Recorded data:
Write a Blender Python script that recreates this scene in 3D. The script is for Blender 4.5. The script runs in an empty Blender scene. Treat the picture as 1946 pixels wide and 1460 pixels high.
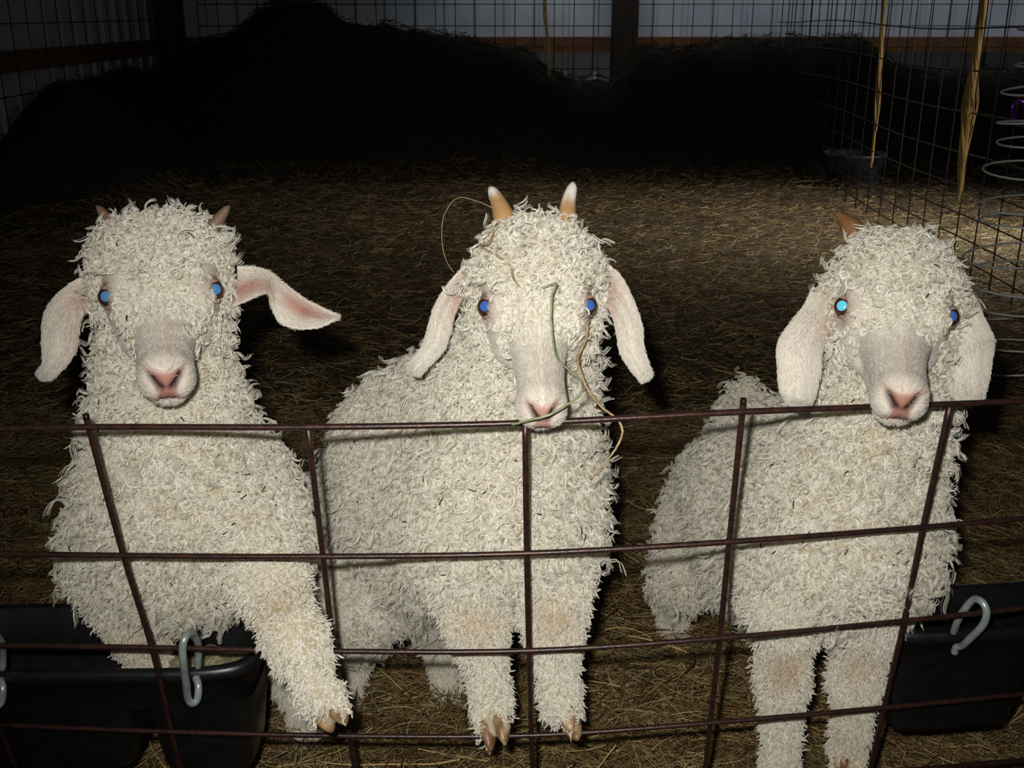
import bpy, bmesh, math, random
import numpy as np
from mathutils import Vector, Matrix

random.seed(7)
RNG = np.random.default_rng(11)
scene = bpy.context.scene
COL = scene.collection

# ------------------------------------------------------------------ camera
PITCH = math.radians(19.5)
SP, CP = math.sin(PITCH), math.cos(PITCH)
FOC, CX, CY, CAMZ = 2000.0, 973.0, 730.0, 1.0
cd = bpy.data.cameras.new('camera')
cd.sensor_width = 36.0
cd.lens = FOC / 1946.0 * 36.0
cd.clip_start = 0.02
cam = bpy.data.objects.new('camera', cd)
cam.location = (0, 0, CAMZ)
cam.rotation_euler = (math.pi / 2 - PITCH, 0, 0)
COL.objects.link(cam)
scene.camera = cam

# ------------------------------------------------------------------ world, lights, exposure
w = bpy.data.worlds.new('barn_air')
scene.world = w
w.use_nodes = True
w.node_tree.nodes['Background'].inputs[0].default_value = (0.75, 0.88, 1.0, 1)
w.node_tree.nodes['Background'].inputs[1].default_value = 0.010


def lamp(name, kind, loc, target, power, color, **kw):
    d = bpy.data.lights.new(name, kind)
    d.energy = power
    d.color = color
    for k, v in kw.items():
        setattr(d, k, v)
    o = bpy.data.objects.new(name, d)
    o.location = loc
    o.rotation_euler = (Vector(target) - Vector(loc)).to_track_quat('-Z', 'Y').to_euler()
    COL.objects.link(o)
    return o


# the camera's own flash, a few centimetres above and left of the lens
lamp('camera_flash', 'SPOT', (-0.035, 0.0, 1.052), (0.06, 1.2, 0.575), 68.0, (1.0, 0.985, 0.95),
     spot_size=math.radians(82), spot_blend=1.0, shadow_soft_size=0.012)
# daylight from the open barn door, far right; unseen strip lamp added to brighten the back wall
lamp('door_daylight', 'AREA', (4.3, 4.4, 2.1), (2.0, 4.9, 0.0), 24.0, (1.0, 0.97, 0.92), shape='RECTANGLE', size=1.4, size_y=1.6, spread=math.radians(46))
lamp('back_wall_fill', 'AREA', (2.2, 7.9, 2.95), (2.2, 8.6, 1.3), 9.0, (0.80, 0.90, 1.0), shape='RECTANGLE', size=5.2, size_y=0.12, spread=math.radians(60))

vs = scene.view_settings
vs.view_transform = 'Standard'
vs.look = 'None'
vs.exposure = 0.0
vs.gamma = 1.0
vs.use_curve_mapping = False


# ------------------------------------------------------------------ helpers
def P(x, y, d):
    """the point at depth d (m along the lens axis) on the line of sight through (x, y)"""
    xc, yc = (x - CX) / FOC * d, (y - CY) / FOC * d
    return np.array([xc, d * CP - yc * SP, CAMZ - d * SP - yc * CP])


def G(x, y, z=0.0):
    """the point at height z on the line of sight through (x, y)"""
    d = (CAMZ - z) / (SP + (y - CY) / FOC * CP)
    return P(x, y, d)


def PX(v):
    v = np.asarray(v, float)
    r = v - np.array([0, 0, CAMZ])
    d = r[1] * CP - r[2] * SP
    dn = -r[1] * SP - r[2] * CP
    return CX + FOC * r[0] / d, CY + FOC * dn / d, d


def nrm(v):
    v = np.asarray(v, float)
    return v / (np.linalg.norm(v, axis=-1, keepdims=True) + 1e-12)


def s2l(r, g, b):
    return tuple(((c / 255.0) / 12.92 if c / 255.0 <= 0.04045 else ((c / 255.0 + 0.055) / 1.055) ** 2.4) for c in (r, g, b)) + (1.0,)


def sstep(a, b, x):
    t = np.clip((x - a) / (b - a), 0, 1)
    return t * t * (3 - 2 * t)


def tag(o, label=None, cat=None, group=None, kind=None):
    if label: o['label'] = label
    if cat: o['category'] = cat
    if group: o['group'] = group
    if kind: o['kind'] = kind
    return o


def empty(name, loc, label, cat, group=None, kind=None):
    o = bpy.data.objects.new(name, None)
    o.location = Vector(loc)
    o.empty_display_size = 0.05
    COL.objects.link(o)
    return tag(o, label, cat, group, kind)


def link(name, data, parent=None, mats=()):
    o = bpy.data.objects.new(name, data)
    COL.objects.link(o)
    for m in mats:
        data.materials.append(m)
    if parent is not None:
        o.parent = parent
        o.matrix_parent_inverse = Matrix.Translation(-world_loc(parent))
    return o


def world_loc(o):
    # parents here are never rotated; child meshes are in world coordinates
    v = Vector(o.location)
    p = o.parent
    if p is not None:
        v = v + o.matrix_parent_inverse.translation + world_loc(p)
    return v


def mesh(name, V, F, mat, parent=None, smooth=True, attrs=None):
    me = bpy.data.meshes.new(name)
    me.from_pydata([tuple(map(float, v)) for v in V], [], [tuple(int(i) for i in f) for f in F])
    me.update()
    if smooth:
        me.polygons.foreach_set('use_smooth', [True] * len(me.polygons))
    if attrs:
        for k, a in attrs.items():
            at = me.color_attributes.new(k, 'FLOAT_COLOR', 'POINT')
            at.data.foreach_set('color', np.asarray(a, np.float32).ravel())
    return link(name, me, parent, [mat] if mat else [])


def bag():
    return [[], []]


def add(b, V, F):
    n = len(b[0])
    b[0].extend([tuple(v) for v in V])
    b[1].extend([tuple(i + n for i in f) for f in F])


def box(lo, hi):
    x0, y0, z0 = lo
    x1, y1, z1 = hi
    V = [(x0, y0, z0), (x1, y0, z0), (x1, y1, z0), (x0, y1, z0), (x0, y0, z1), (x1, y0, z1), (x1, y1, z1), (x0, y1, z1)]
    return V, [(0, 3, 2, 1), (4, 5, 6, 7), (0, 1, 5, 4), (1, 2, 6, 5), (2, 3, 7, 6), (3, 0, 4, 7)]


def catmull(pts, n):
    """n samples per span through pts (k x m)"""
    p = np.asarray(pts, float)
    p = np.vstack([2 * p[0] - p[1], p, 2 * p[-1] - p[-2]])
    out = []
    for i in range(1, len(p) - 2):
        for t in np.linspace(0, 1, n, endpoint=False):
            a, b, c, d = p[i - 1], p[i], p[i + 1], p[i + 2]
            out.append(0.5 * (2 * b + (c - a) * t + (2 * a - 5 * b + 4 * c - d) * t * t + (3 * b - a - 3 * c + d) * t ** 3))
    out.append(p[-2])
    return np.array(out)


def tube(pts, r, seg=8, flat=1.0, cap=True, up=None):
    """tube through pts; r scalar or per point; flat<1 squashes one axis"""
    p = np.asarray(pts, float)
    n = len(p)
    r = np.broadcast_to(np.asarray(r, float), (n,))
    t = np.gradient(p, axis=0)
    t = nrm(t)
    a = np.array(up if up is not None else (0.13, 0.21, 0.97), float)
    if abs(np.dot(a, t[0])) > 0.95: a = np.array((1.0, 0.1, 0.05))
    V, F = [], []
    e1 = nrm(a - t[0] * np.dot(a, t[0]))
    for i in range(n):
        e1 = nrm(e1 - t[i] * np.dot(e1, t[i]))
        e2 = np.cross(t[i], e1)
        for k in range(seg):
            an = 2 * math.pi * k / seg
            V.append(p[i] + r[i] * (math.cos(an) * e1 * flat + math.sin(an) * e2))
    for i in range(n - 1):
        for k in range(seg):
            k2 = (k + 1) % seg
            F.append((i * seg + k, i * seg + k2, (i + 1) * seg + k2, (i + 1) * seg + k))
    if cap:
        F.append(tuple(range(seg))[::-1])
        F.append(tuple((n - 1) * seg + k for k in range(seg)))
    return V, F


def loft(rings, cap0=True, cap1=True):
    V, F = [], []
    n = len(rings[0])
    for r in rings: V.extend([tuple(v) for v in r])
    for i in range(len(rings) - 1):
        for k in range(n):
            k2 = (k + 1) % n
            F.append((i * n + k, i * n + k2, (i + 1) * n + k2, (i + 1) * n + k))
    if cap0: F.append(tuple(range(n))[::-1])
    if cap1: F.append(tuple((len(rings) - 1) * n + k for k in range(n)))
    return V, F


def hair(name, pts, radii, mat, parent=None, stain=None):
    """pts (n, m, 3), radii (n, m): n strands as one hair-curves object"""
    n, m = pts.shape[:2]
    c = bpy.data.hair_curves.new(name)
    c.add_curves([m] * n)
    c.attributes['position'].data.foreach_set('vector', pts.astype(np.float32).ravel())
    a = c.attributes.get('radius') or c.attributes.new('radius', 'FLOAT', 'POINT')
    a.data.foreach_set('value', radii.astype(np.float32).ravel())
    if stain is not None:
        a = c.attributes.new('stain', 'FLOAT', 'CURVE')
        a.data.foreach_set('value', stain.astype(np.float32).ravel())
    return link(name, c, parent, [mat])


# ------------------------------------------------------------------ materials
def nodes_mat(name):
    m = bpy.data.materials.new(name)
    m.use_nodes = True
    nt = m.node_tree
    return m, nt, nt.nodes['Principled BSDF'], nt.nodes, nt.links


def simple(name, col, rough=0.5, metal=0.0, spec=0.5, noise=None, bump=0.0, scale=40.0):
    m, nt, bs, N, L = nodes_mat(name)
    bs.inputs['Base Color'].default_value = col
    bs.inputs['Roughness'].default_value = rough
    bs.inputs['Metallic'].default_value = metal
    bs.inputs['Specular IOR Level'].default_value = spec
    if noise is not None or bump:
        tc = N.new('ShaderNodeTexCoord')
        nz = N.new('ShaderNodeTexNoise')
        nz.inputs['Scale'].default_value = scale
        nz.inputs['Detail'].default_value = 6
        L.new(tc.outputs['Object'], nz.inputs['Vector'])
        if noise is not None:
            cr = N.new('ShaderNodeValToRGB')
            cr.color_ramp.elements[0].position = 0.38
            cr.color_ramp.elements[1].position = 0.66
            cr.color_ramp.elements[0].color = col
            cr.color_ramp.elements[1].color = noise
            L.new(nz.outputs['Fac'], cr.inputs['Fac'])
            L.new(cr.outputs['Color'], bs.inputs['Base Color'])
        if bump:
            bp = N.new('ShaderNodeBump')
            bp.inputs['Strength'].default_value = bump
            bp.inputs['Distance'].default_value = 0.002
            L.new(nz.outputs['Fac'], bp.inputs['Height'])
            L.new(bp.outputs['Normal'], bs.inputs['Normal'])
    return m


def wool(name, c0, c1, stain, rough=0.30, transl=0.25, spec=0.8, mid=None):
    m, nt, bs, N, L = nodes_mat(name)
    hi = N.new('ShaderNodeHairInfo')
    cr = N.new('ShaderNodeValToRGB')
    cr.color_ramp.elements[0].color = c0
    cr.color_ramp.elements[1].color = c1
    if mid:
        e = cr.color_ramp.elements.new(mid[0])
        e.color = mid[1]
    L.new(hi.outputs['Random'], cr.inputs['Fac'])
    at = N.new('ShaderNodeAttribute')
    at.attribute_name = 'stain'
    mx = N.new('ShaderNodeMix')
    mx.data_type = 'RGBA'
    L.new(at.outputs['Fac'], mx.inputs[0])
    L.new(cr.outputs['Color'], mx.inputs[6])
    mx.inputs[7].default_value = stain
    L.new(mx.outputs[2], bs.inputs['Base Color'])
    bs.inputs['Roughness'].default_value = rough
    bs.inputs['Specular IOR Level'].default_value = spec
    tr = N.new('ShaderNodeBsdfTranslucent')
    L.new(mx.outputs[2], tr.inputs['Color'])
    ms = N.new('ShaderNodeMixShader')
    ms.inputs[0].default_value = transl
    L.new(bs.outputs[0], ms.inputs[1])
    L.new(tr.outputs[0], ms.inputs[2])
    L.new(ms.outputs[0], N['Material Output'].inputs['Surface'])
    return m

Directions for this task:
Give back exactly the lines from the first line of the data through the line with "COL = scene.collection", pictures excluded.

Solution to this exercise:
Write a Blender Python script that recreates this scene in 3D. The script is for Blender 4.5. The script runs in an empty Blender scene. Treat the picture as 1946 pixels wide and 1460 pixels high.
import bpy, bmesh, math, random
import numpy as np
from mathutils import Vector, Matrix

random.seed(7)
RNG = np.random.default_rng(11)
scene = bpy.context.scene
COL = scene.collection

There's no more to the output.